Editorial control…

I enjoy almost everything about the writing process. I like that, for me, it’s a solitary effort. I like that it forces me to live inside my own head. I like that it demands a focus and discipline that I don’t always want to demonstrate in other aspects of my life. Most of all, I like that when the final period is added, I can sit back point at the screen, and have the deeply personal satisfaction that I put all those words on all those pages. Even though I spend most of the day writing at the office, there’s no sense of ownership. A finely crafted email or policy letter just doesn’t have the same feel. Most of that kind of writing is set within strictly proscribed left and right boundaries. You can pretty the words up a bit, but I’ve never finished rewriting a section of policy and thought, “damn that’s good.”
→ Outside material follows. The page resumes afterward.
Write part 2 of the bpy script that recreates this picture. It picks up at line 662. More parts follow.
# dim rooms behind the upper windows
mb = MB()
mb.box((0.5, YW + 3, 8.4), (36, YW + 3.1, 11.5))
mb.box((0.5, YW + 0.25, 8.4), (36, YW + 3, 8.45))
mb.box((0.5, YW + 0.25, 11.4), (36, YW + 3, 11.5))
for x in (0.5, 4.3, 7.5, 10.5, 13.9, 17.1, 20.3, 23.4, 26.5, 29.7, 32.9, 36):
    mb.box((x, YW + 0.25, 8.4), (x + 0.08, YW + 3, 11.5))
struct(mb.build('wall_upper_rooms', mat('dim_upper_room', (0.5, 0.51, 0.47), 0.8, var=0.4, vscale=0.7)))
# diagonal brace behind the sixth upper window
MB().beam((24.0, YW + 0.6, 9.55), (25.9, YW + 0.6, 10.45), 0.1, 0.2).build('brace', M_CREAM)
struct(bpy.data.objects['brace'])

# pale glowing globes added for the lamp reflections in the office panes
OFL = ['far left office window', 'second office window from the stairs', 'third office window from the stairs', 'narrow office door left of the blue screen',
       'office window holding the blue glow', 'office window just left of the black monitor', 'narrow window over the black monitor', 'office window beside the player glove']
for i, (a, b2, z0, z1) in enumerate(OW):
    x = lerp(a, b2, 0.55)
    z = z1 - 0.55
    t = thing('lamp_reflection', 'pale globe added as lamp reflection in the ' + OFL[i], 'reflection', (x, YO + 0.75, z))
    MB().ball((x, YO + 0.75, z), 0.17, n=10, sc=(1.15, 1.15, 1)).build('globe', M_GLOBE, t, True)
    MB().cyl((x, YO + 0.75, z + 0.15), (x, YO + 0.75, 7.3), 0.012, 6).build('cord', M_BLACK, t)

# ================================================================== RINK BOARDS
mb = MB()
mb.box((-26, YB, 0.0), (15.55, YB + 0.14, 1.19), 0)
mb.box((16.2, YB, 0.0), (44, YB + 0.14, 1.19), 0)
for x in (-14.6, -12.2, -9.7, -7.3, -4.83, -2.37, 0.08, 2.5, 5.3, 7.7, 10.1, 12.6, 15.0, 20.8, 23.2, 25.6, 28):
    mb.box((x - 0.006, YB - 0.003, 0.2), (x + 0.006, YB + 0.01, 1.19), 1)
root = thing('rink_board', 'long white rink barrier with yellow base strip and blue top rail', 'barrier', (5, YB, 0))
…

I’ve left my work in progress sit for a little more than a month. It’s a much needed cooling off period, so I can try to read through it with a little bit of objectivity. And therein lies the current problem. I love the creative process of writing. I love it right up to the point it becomes the editorial process of reworking all the bits and pieces into a more cohesive and understandable whole. It’s maybe the most necessary step, but there’s nothing at all in it that I find enjoyable. In fact forcing myself to sit down and do it is far more difficult than expecting myself to sit down every night and create brand new material.

Exerting editorial control is a necessary evil. It’s an evil that I started tackling last night. It’s an evil that I’m going to spend many more nights wrestling with… mostly because it reveals that the story that I thoughtfully crafted over the winter is full of plot holes, grammar and punctuation problems, inconsistencies, characters that go nowhere, and generally shows that all I’ve done so far is finish a first draft. I knew that intellectually, but the intervening days gave me the space to realize it with more than my brain.

It’s time to get back to work… and by “work” of course I mean that activity that takes inordinate amounts of time and shows absolutely no promise of ever paying for itself. Even knowing all that, a bad day editing is better than my best day doing most anything else I’d consider work. So yeah, it’s time to get back to work.